Oren’s plea

Michael Oren’s plea should be heeded by an Israel that wants to be the homeland of all Jews.

Michael Oren at Zedekiah’s Cave (photo credit: GPO)
Michael Oren at Zedekiah’s Cave
(photo credit: GPO)
In late November, some 150 journalists and bloggers from 30 countries visited Israel for four days as part of the Government Press Office’s 3rd Jewish Media Summit, and were treated to the whole gamut of the Israeli experience, from tours of the country to talks by a range of personalities and politicians.
Hosted by GPO director Nitzan Chen, we heard the affable President Reuven Rivlin declaring that there are four tribes in Israel – the national religious, ultra-Orthodox, secular and Arabs – and Diaspora Jewry represents the fifth. “The world is a small village and the Jewish people is the fifth tribe,” he said. “Whether we like it or not, the Diaspora and Israel are all in it together, with the same goals and the same needs.”
In a question-and-answer session in the Knesset later that day, Prime Minister Benjamin Netanyahu told the journalists that “every Jew who wants to has Israel as his home.”
Referring to the shrinking Diaspora, he added: “The disappearance of Jewish identity is what concerns me. There are disturbing demographic trends, especially in assimilation, which is chipping away at our numbers.” On the positive side, he noted, almost half of the world’s 14 million Jews now live in Israel, and he claimed that “the secular Jews of Israel have the highest growth rate in the advanced world.”
“Did you know that the Jewish birthrate exceeded the non-Jewish birthrate this year for the first time in a decade?” he asked the journalists, predicting that “very soon, within a period of a few years, for the first time since the Second Temple era which was 2,000 years ago, the majority of Jews will live in Israel.”
But perhaps the best speech we heard came from Dr. Michael Oren, deputy minister in the Prime Minister’s Office, who urged Israel to recognize Reform and Conservative Judaism in the wake of the massacre at the Tree of Life, a Conservative synagogue in Pittsburgh, in which 11 Jews were murdered.
“The State of Israel has not recognized Conservative and Reform movements in the United States as legitimate Jewish movements, and that has become increasingly painful for the people who belong to these two movements,” Oren told the opening of the summit at the spectacular Zedekiah’s Cave in Jerusalem. “They are the largest two movements in American Jewry, at a time when American Jewry is challenged by assimilation, and it feels deeply threatened by rising antisemitism on the right and on the left. This is not the time for this community to be alienated in any way by the State of Israel, particularly for young, liberal American Jews. When you look at their feelings about the State of Israel, it’s very disturbing indeed.

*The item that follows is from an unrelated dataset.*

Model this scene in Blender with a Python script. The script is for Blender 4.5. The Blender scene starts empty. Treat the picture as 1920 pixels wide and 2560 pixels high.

“In a New York Times op-ed that I wrote after the Pittsburgh Massacre, I called on my own government to finally recognize the Reform and Conservative movements in the United States, and that this was a very fitting response to this horrible event in a way of shoring up American Jewry and showing that we truly stood with them at this difficult moment. But beyond that, I mentioned in this article that only a few weeks before we had passed the Nationality Law, and the law states expressly that Israel is the nation state of the Jewish people, of all the Jewish people, irrespective of where they live, irrespective of how they practice as Jews or don’t. By recognizing the Reform and Conservative movements, we would actually be complying with the statute that we had passed.”
Rivlin and Netanyahu might not be on the same page on this issue – but Oren’s plea should be heeded by an Israel that wants to be the homeland of all Jews.